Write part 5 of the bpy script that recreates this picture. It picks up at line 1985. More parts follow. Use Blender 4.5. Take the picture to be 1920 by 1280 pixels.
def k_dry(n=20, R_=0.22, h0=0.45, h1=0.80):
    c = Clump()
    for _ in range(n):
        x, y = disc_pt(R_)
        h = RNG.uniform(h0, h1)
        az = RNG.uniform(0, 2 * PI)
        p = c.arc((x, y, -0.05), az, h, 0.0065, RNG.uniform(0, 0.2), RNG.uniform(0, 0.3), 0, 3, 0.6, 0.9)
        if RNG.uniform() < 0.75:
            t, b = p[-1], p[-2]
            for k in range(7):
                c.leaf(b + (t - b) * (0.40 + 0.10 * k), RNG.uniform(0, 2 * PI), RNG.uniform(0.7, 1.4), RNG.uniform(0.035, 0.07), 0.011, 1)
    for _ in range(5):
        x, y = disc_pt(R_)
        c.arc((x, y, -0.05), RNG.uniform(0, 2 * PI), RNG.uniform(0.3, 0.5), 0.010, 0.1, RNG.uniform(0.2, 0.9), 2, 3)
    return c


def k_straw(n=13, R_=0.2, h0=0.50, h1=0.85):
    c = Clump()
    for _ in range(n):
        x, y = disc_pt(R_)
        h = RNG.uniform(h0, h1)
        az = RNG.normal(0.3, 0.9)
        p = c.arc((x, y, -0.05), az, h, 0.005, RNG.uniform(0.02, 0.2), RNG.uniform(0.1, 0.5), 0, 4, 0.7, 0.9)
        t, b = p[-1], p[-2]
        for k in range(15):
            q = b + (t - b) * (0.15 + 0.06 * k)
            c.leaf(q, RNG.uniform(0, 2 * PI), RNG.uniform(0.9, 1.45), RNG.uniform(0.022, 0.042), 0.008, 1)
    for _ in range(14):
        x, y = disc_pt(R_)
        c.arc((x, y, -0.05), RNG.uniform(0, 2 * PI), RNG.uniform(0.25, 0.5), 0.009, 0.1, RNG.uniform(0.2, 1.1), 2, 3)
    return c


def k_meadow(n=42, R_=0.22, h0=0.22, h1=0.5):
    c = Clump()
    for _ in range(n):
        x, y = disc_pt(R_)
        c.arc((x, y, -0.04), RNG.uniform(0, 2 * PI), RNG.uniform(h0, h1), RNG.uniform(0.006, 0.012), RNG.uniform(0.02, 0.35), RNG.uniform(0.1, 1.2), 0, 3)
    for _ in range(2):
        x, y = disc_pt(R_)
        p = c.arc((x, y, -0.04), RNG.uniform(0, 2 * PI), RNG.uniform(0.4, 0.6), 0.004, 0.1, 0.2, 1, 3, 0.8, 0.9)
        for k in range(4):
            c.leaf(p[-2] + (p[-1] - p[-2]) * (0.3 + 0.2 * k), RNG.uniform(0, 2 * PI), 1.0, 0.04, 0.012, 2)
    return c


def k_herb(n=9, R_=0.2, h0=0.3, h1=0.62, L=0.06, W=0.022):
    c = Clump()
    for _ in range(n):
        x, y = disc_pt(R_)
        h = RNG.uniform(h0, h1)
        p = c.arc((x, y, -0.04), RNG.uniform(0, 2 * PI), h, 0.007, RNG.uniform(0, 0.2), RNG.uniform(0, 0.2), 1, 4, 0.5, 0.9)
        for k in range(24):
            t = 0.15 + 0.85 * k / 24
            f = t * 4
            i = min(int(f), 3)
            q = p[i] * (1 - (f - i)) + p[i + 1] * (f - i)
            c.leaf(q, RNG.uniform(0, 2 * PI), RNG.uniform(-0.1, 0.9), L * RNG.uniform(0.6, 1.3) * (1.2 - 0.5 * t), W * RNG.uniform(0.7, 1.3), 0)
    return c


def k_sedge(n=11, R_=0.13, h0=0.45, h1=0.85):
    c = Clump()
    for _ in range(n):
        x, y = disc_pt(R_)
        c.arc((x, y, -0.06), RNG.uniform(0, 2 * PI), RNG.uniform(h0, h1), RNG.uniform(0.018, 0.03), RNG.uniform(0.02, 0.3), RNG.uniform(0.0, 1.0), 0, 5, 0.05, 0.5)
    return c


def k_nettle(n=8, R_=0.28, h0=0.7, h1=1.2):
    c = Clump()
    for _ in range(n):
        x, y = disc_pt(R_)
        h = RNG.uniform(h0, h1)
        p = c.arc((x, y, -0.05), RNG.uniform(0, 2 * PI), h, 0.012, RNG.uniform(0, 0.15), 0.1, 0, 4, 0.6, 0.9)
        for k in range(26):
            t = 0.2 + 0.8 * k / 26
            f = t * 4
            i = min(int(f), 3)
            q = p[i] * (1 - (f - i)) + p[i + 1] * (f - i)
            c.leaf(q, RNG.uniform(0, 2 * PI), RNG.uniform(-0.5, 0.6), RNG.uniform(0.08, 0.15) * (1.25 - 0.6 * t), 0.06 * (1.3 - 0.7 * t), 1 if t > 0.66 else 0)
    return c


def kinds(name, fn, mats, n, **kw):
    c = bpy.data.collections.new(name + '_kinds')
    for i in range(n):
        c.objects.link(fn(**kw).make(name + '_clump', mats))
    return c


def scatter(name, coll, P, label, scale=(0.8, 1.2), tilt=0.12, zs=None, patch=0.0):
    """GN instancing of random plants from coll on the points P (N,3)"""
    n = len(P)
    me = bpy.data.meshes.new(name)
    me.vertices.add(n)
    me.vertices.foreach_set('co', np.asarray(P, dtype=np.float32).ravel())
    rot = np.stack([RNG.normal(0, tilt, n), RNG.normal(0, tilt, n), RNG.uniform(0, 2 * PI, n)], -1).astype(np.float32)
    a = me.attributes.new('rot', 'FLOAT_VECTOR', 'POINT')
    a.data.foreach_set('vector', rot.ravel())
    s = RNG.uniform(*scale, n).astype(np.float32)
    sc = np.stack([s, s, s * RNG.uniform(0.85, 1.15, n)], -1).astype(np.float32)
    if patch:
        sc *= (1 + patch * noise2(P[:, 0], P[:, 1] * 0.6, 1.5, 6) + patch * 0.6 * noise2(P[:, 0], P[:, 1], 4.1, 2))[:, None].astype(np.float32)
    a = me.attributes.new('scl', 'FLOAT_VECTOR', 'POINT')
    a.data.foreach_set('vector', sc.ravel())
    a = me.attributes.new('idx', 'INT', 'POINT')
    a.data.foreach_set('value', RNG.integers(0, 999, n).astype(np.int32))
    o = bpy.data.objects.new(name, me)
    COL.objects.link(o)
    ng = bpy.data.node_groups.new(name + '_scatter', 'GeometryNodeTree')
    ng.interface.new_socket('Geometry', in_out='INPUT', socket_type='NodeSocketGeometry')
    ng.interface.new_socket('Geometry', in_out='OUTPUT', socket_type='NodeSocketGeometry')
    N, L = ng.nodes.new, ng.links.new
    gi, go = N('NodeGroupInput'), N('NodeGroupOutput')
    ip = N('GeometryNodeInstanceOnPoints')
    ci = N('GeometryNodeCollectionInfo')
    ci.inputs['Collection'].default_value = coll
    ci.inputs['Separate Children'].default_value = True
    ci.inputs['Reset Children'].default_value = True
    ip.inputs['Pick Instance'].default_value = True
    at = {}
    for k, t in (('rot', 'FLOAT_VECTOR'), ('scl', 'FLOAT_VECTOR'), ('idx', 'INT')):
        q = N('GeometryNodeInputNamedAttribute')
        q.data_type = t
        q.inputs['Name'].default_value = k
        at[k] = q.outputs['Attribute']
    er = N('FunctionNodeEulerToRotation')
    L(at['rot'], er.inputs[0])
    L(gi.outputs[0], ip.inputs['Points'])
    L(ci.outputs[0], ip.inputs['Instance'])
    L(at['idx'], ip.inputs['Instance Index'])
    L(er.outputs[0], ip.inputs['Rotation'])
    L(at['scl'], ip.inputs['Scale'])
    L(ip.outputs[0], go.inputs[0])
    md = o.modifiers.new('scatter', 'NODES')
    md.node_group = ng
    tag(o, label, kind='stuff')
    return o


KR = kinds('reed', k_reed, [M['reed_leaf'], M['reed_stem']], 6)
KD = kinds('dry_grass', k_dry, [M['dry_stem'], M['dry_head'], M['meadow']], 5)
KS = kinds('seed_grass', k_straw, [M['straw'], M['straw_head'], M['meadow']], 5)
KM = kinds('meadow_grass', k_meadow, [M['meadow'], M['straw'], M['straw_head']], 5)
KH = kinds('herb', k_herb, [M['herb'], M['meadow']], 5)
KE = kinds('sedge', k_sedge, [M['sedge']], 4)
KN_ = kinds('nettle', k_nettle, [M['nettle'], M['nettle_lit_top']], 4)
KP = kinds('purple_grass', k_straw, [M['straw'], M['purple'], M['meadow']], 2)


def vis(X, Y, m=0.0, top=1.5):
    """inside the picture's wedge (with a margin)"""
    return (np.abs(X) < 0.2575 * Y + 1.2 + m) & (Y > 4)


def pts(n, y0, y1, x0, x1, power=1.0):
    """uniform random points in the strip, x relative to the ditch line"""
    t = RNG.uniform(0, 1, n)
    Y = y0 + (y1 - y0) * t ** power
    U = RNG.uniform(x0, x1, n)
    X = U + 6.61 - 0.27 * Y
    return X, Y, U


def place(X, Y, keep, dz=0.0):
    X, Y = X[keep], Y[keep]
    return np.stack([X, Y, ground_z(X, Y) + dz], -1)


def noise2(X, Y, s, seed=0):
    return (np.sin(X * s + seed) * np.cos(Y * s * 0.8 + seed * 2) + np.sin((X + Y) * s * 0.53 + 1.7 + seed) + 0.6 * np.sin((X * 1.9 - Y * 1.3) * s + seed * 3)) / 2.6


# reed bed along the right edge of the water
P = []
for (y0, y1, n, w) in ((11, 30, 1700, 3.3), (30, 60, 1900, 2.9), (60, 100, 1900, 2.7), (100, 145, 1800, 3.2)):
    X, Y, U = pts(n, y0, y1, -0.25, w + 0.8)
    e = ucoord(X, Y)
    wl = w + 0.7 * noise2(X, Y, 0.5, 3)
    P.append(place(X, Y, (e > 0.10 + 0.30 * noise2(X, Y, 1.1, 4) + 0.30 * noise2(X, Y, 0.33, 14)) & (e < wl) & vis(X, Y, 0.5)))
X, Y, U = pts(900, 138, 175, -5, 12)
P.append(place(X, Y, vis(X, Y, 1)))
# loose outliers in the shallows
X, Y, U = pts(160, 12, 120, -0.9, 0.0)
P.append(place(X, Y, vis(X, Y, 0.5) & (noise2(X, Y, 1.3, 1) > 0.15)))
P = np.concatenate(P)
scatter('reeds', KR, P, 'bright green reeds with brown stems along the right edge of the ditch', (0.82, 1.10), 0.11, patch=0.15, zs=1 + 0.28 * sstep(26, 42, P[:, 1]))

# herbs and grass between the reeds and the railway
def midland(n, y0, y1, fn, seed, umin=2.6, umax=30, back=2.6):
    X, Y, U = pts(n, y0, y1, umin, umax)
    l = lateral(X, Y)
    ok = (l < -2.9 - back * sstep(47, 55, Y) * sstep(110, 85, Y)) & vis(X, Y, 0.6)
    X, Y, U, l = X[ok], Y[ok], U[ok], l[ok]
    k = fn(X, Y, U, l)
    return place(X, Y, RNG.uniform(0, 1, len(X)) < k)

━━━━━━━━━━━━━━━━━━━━

### Set task:
Return the number of lines that include the word "picture", and nothing else.

### Result of the exercise:
2